PROBLEM DESCRIPTION. Omit all images. Transcribe the rest of the material below exactly.

(Scenes as source code)
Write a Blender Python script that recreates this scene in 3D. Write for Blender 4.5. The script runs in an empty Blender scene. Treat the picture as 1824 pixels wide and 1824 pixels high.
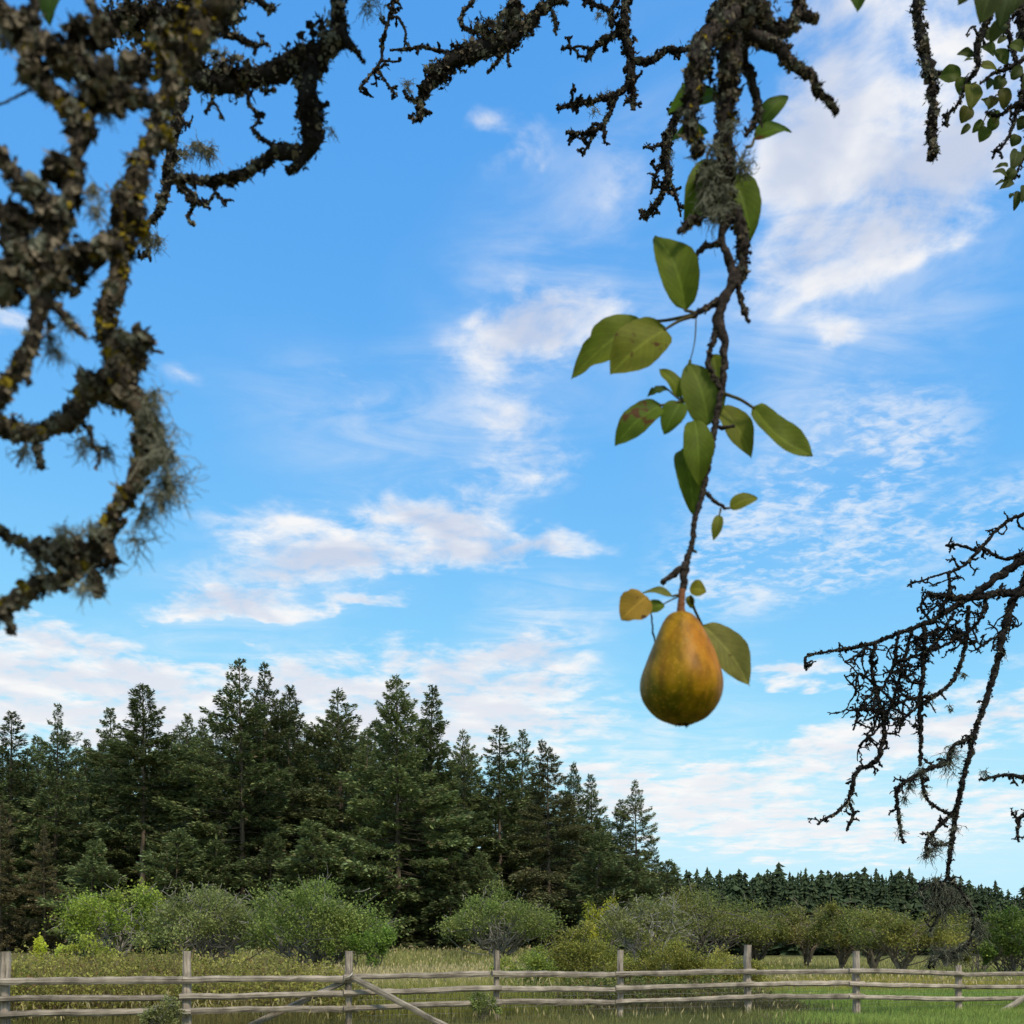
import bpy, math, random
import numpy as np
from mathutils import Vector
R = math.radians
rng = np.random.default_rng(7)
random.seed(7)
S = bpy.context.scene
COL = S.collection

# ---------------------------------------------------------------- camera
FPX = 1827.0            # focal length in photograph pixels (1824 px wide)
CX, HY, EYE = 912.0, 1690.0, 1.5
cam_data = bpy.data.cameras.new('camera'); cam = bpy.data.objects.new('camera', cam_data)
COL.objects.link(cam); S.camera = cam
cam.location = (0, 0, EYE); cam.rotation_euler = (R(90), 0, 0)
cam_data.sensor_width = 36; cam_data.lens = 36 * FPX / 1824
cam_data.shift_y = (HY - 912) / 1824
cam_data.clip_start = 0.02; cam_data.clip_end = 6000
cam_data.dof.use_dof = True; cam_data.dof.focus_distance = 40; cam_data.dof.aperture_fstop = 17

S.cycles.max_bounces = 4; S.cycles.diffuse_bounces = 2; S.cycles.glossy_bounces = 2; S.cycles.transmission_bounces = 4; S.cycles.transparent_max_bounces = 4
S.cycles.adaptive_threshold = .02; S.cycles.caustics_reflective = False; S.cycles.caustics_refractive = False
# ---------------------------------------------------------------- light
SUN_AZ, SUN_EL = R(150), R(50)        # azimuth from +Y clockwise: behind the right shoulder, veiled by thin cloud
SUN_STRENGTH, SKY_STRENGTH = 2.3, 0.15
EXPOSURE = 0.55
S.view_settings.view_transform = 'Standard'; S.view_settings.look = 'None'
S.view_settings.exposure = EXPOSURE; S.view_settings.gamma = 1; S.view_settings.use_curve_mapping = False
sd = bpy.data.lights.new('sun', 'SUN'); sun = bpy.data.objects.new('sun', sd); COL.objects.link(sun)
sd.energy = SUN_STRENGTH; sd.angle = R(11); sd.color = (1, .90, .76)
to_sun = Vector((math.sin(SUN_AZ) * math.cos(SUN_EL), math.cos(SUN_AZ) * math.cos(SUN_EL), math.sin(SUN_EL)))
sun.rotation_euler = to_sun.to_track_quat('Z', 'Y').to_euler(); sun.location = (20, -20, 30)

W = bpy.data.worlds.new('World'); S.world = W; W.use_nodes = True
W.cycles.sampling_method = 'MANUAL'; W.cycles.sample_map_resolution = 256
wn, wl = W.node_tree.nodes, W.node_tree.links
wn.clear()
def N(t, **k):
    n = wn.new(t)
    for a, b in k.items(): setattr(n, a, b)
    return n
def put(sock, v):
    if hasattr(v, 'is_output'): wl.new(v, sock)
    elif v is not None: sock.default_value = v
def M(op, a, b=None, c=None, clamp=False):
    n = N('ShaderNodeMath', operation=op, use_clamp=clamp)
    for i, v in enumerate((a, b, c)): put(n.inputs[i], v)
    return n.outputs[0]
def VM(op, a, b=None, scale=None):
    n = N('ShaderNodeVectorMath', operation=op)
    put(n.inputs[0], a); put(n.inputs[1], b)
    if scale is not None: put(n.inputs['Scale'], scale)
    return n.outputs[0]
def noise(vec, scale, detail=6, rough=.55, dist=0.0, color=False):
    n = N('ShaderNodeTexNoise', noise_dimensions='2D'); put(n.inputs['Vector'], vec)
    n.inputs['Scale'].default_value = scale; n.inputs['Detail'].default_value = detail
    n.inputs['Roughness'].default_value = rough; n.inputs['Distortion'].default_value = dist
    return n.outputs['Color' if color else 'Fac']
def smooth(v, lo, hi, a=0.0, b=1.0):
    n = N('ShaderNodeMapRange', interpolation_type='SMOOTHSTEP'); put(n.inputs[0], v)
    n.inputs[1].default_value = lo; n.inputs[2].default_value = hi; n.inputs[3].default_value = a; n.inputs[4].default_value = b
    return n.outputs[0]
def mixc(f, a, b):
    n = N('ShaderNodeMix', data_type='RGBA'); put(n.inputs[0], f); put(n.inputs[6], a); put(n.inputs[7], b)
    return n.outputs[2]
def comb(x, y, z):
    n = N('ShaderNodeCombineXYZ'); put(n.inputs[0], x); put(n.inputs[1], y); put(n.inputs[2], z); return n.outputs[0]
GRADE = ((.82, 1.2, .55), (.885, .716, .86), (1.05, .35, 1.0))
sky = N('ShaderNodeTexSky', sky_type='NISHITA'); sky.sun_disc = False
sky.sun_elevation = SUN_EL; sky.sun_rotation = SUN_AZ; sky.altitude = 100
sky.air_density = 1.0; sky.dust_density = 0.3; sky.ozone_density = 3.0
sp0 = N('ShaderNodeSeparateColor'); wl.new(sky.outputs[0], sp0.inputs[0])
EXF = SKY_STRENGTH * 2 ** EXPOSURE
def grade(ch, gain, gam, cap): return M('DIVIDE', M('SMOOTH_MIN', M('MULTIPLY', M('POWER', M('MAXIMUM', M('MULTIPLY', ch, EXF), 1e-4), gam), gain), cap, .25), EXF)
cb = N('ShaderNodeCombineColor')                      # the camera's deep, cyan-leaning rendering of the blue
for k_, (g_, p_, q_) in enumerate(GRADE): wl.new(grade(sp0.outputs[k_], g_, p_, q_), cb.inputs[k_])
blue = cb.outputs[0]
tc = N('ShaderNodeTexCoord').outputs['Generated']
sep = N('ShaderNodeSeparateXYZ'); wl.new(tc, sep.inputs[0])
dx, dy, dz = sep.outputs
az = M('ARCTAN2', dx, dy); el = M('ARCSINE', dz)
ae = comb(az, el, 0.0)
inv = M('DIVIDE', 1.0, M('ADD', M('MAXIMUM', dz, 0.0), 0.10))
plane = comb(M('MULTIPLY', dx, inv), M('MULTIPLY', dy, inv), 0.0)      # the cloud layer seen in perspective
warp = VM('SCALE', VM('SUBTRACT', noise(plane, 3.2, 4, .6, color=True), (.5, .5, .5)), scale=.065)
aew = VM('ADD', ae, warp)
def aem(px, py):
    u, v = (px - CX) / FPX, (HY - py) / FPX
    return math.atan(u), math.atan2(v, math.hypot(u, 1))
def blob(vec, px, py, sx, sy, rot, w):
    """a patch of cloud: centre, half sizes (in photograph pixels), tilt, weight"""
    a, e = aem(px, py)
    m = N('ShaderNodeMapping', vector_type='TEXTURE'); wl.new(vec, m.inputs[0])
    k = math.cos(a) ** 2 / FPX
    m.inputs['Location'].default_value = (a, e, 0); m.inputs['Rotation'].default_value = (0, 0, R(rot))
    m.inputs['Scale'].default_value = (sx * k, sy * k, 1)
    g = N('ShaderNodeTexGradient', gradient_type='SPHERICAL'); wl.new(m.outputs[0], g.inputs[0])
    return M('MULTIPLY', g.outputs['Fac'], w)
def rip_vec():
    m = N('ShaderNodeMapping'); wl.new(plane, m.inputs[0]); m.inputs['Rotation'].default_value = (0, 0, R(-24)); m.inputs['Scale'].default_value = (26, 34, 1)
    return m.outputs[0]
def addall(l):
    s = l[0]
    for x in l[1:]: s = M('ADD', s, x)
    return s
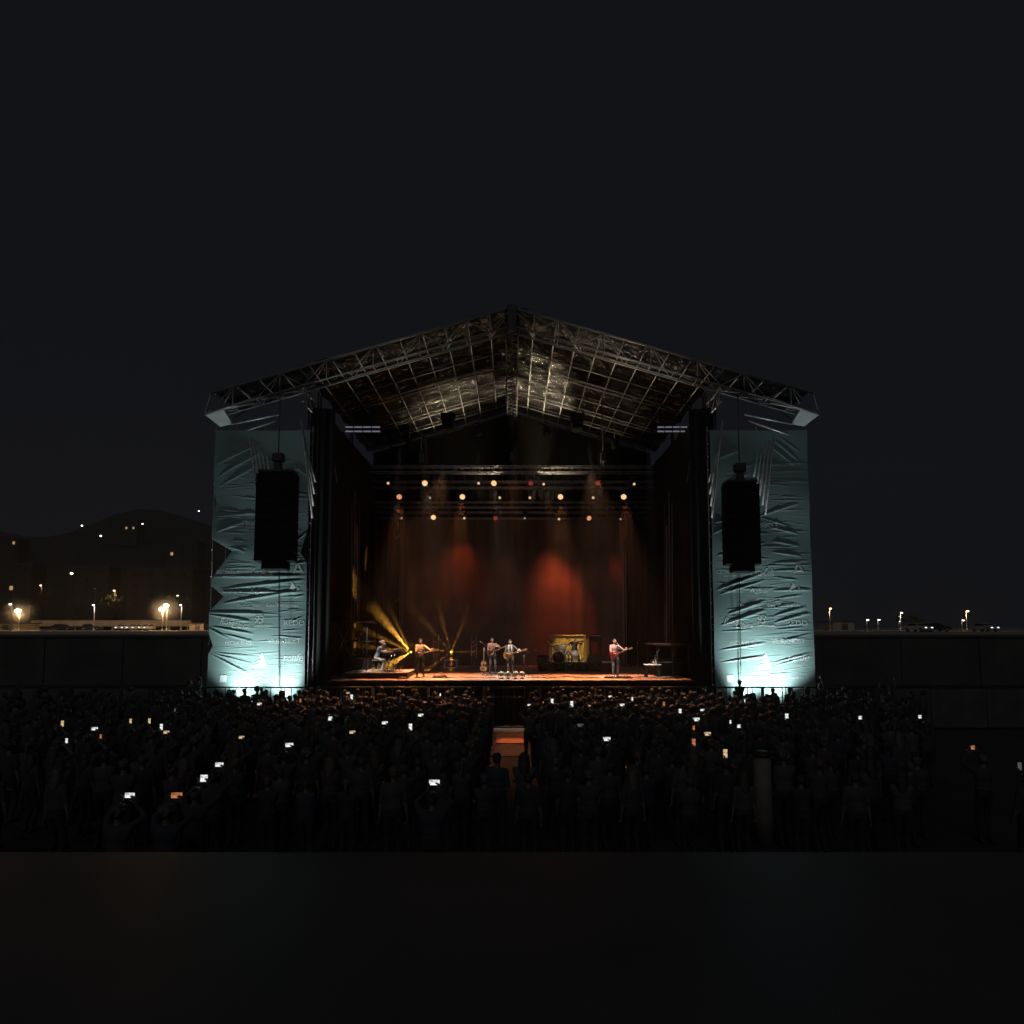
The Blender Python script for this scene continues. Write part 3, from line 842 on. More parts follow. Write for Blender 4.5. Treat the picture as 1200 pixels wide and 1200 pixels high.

WRITTEN RESPONSE.
Write a Blender Python script that recreates this scene in 3D. Write for Blender 4.5. The script runs in an empty Blender scene. Treat the picture as 1824 pixels wide and 1824 pixels high.
import bpy, math, random
import numpy as np
from mathutils import Vector
R = math.radians
rng = np.random.default_rng(7)
random.seed(7)
S = bpy.context.scene
COL = S.collection

# ---------------------------------------------------------------- camera
FPX = 1827.0            # focal length in photograph pixels (1824 px wide)
CX, HY, EYE = 912.0, 1690.0, 1.5
cam_data = bpy.data.cameras.new('camera'); cam = bpy.data.objects.new('camera', cam_data)
COL.objects.link(cam); S.camera = cam
cam.location = (0, 0, EYE); cam.rotation_euler = (R(90), 0, 0)
cam_data.sensor_width = 36; cam_data.lens = 36 * FPX / 1824
cam_data.shift_y = (HY - 912) / 1824
cam_data.clip_start = 0.02; cam_data.clip_end = 6000
cam_data.dof.use_dof = True; cam_data.dof.focus_distance = 40; cam_data.dof.aperture_fstop = 17

S.cycles.max_bounces = 4; S.cycles.diffuse_bounces = 2; S.cycles.glossy_bounces = 2; S.cycles.transmission_bounces = 4; S.cycles.transparent_max_bounces = 4
S.cycles.adaptive_threshold = .02; S.cycles.caustics_reflective = False; S.cycles.caustics_refractive = False
# ---------------------------------------------------------------- light
SUN_AZ, SUN_EL = R(150), R(50)        # azimuth from +Y clockwise: behind the right shoulder, veiled by thin cloud
SUN_STRENGTH, SKY_STRENGTH = 2.3, 0.15
EXPOSURE = 0.55
S.view_settings.view_transform = 'Standard'; S.view_settings.look = 'None'
S.view_settings.exposure = EXPOSURE; S.view_settings.gamma = 1; S.view_settings.use_curve_mapping = False
sd = bpy.data.lights.new('sun', 'SUN'); sun = bpy.data.objects.new('sun', sd); COL.objects.link(sun)
sd.energy = SUN_STRENGTH; sd.angle = R(11); sd.color = (1, .90, .76)
to_sun = Vector((math.sin(SUN_AZ) * math.cos(SUN_EL), math.cos(SUN_AZ) * math.cos(SUN_EL), math.sin(SUN_EL)))
sun.rotation_euler = to_sun.to_track_quat('Z', 'Y').to_euler(); sun.location = (20, -20, 30)

W = bpy.data.worlds.new('World'); S.world = W; W.use_nodes = True
W.cycles.sampling_method = 'MANUAL'; W.cycles.sample_map_resolution = 256
wn, wl = W.node_tree.nodes, W.node_tree.links
wn.clear()
def N(t, **k):
    n = wn.new(t)
    for a, b in k.items(): setattr(n, a, b)
    return n
def put(sock, v):
    if hasattr(v, 'is_output'): wl.new(v, sock)
    elif v is not None: sock.default_value = v
def M(op, a, b=None, c=None, clamp=False):
    n = N('ShaderNodeMath', operation=op, use_clamp=clamp)
    for i, v in enumerate((a, b, c)): put(n.inputs[i], v)
    return n.outputs[0]
def VM(op, a, b=None, scale=None):
    n = N('ShaderNodeVectorMath', operation=op)
    put(n.inputs[0], a); put(n.inputs[1], b)
    if scale is not None: put(n.inputs['Scale'], scale)
    return n.outputs[0]
def noise(vec, scale, detail=6, rough=.55, dist=0.0, color=False):
    n = N('ShaderNodeTexNoise', noise_dimensions='2D'); put(n.inputs['Vector'], vec)
    n.inputs['Scale'].default_value = scale; n.inputs['Detail'].default_value = detail
    n.inputs['Roughness'].default_value = rough; n.inputs['Distortion'].default_value = dist
    return n.outputs['Color' if color else 'Fac']
def smooth(v, lo, hi, a=0.0, b=1.0):
    n = N('ShaderNodeMapRange', interpolation_type='SMOOTHSTEP'); put(n.inputs[0], v)
    n.inputs[1].default_value = lo; n.inputs[2].default_value = hi; n.inputs[3].default_value = a; n.inputs[4].default_value = b
    return n.outputs[0]
def mixc(f, a, b):
    n = N('ShaderNodeMix', data_type='RGBA'); put(n.inputs[0], f); put(n.inputs[6], a); put(n.inputs[7], b)
    return n.outputs[2]
def comb(x, y, z):
    n = N('ShaderNodeCombineXYZ'); put(n.inputs[0], x); put(n.inputs[1], y); put(n.inputs[2], z); return n.outputs[0]
GRADE = ((.82, 1.2, .55), (.885, .716, .86), (1.05, .35, 1.0))
sky = N('ShaderNodeTexSky', sky_type='NISHITA'); sky.sun_disc = False
sky.sun_elevation = SUN_EL; sky.sun_rotation = SUN_AZ; sky.altitude = 100
sky.air_density = 1.0; sky.dust_density = 0.3; sky.ozone_density = 3.0
sp0 = N('ShaderNodeSeparateColor'); wl.new(sky.outputs[0], sp0.inputs[0])
EXF = SKY_STRENGTH * 2 ** EXPOSURE
def grade(ch, gain, gam, cap): return M('DIVIDE', M('SMOOTH_MIN', M('MULTIPLY', M('POWER', M('MAXIMUM', M('MULTIPLY', ch, EXF), 1e-4), gam), gain), cap, .25), EXF)
cb = N('ShaderNodeCombineColor')                      # the camera's deep, cyan-leaning rendering of the blue
for k_, (g_, p_, q_) in enumerate(GRADE): wl.new(grade(sp0.outputs[k_], g_, p_, q_), cb.inputs[k_])
blue = cb.outputs[0]
tc = N('ShaderNodeTexCoord').outputs['Generated']
sep = N('ShaderNodeSeparateXYZ'); wl.new(tc, sep.inputs[0])
dx, dy, dz = sep.outputs
az = M('ARCTAN2', dx, dy); el = M('ARCSINE', dz)
ae = comb(az, el, 0.0)
inv = M('DIVIDE', 1.0, M('ADD', M('MAXIMUM', dz, 0.0), 0.10))
plane = comb(M('MULTIPLY', dx, inv), M('MULTIPLY', dy, inv), 0.0)      # the cloud layer seen in perspective
warp = VM('SCALE', VM('SUBTRACT', noise(plane, 3.2, 4, .6, color=True), (.5, .5, .5)), scale=.065)
aew = VM('ADD', ae, warp)
def aem(px, py):
    u, v = (px - CX) / FPX, (HY - py) / FPX
    return math.atan(u), math.atan2(v, math.hypot(u, 1))
def blob(vec, px, py, sx, sy, rot, w):
    """a patch of cloud: centre, half sizes (in photograph pixels), tilt, weight"""
    a, e = aem(px, py)
    m = N('ShaderNodeMapping', vector_type='TEXTURE'); wl.new(vec, m.inputs[0])
    k = math.cos(a) ** 2 / FPX
    m.inputs['Location'].default_value = (a, e, 0); m.inputs['Rotation'].default_value = (0, 0, R(rot))
    m.inputs['Scale'].default_value = (sx * k, sy * k, 1)
    g = N('ShaderNodeTexGradient', gradient_type='SPHERICAL'); wl.new(m.outputs[0], g.inputs[0])
    return M('MULTIPLY', g.outputs['Fac'], w)
def rip_vec():
    m = N('ShaderNodeMapping'); wl.new(plane, m.inputs[0]); m.inputs['Rotation'].default_value = (0, 0, R(-24)); m.inputs['Scale'].default_value = (26, 34, 1)
    return m.outputs[0]
def addall(l):
    s = l[0]
    for x in l[1:]: s = M('ADD', s, x)
    return s
The Blender Python script for this scene continues. Write part 3, from line 842 on. More parts follow. Write for Blender 4.5. Treat the picture as 1200 pixels wide and 1200 pixels high.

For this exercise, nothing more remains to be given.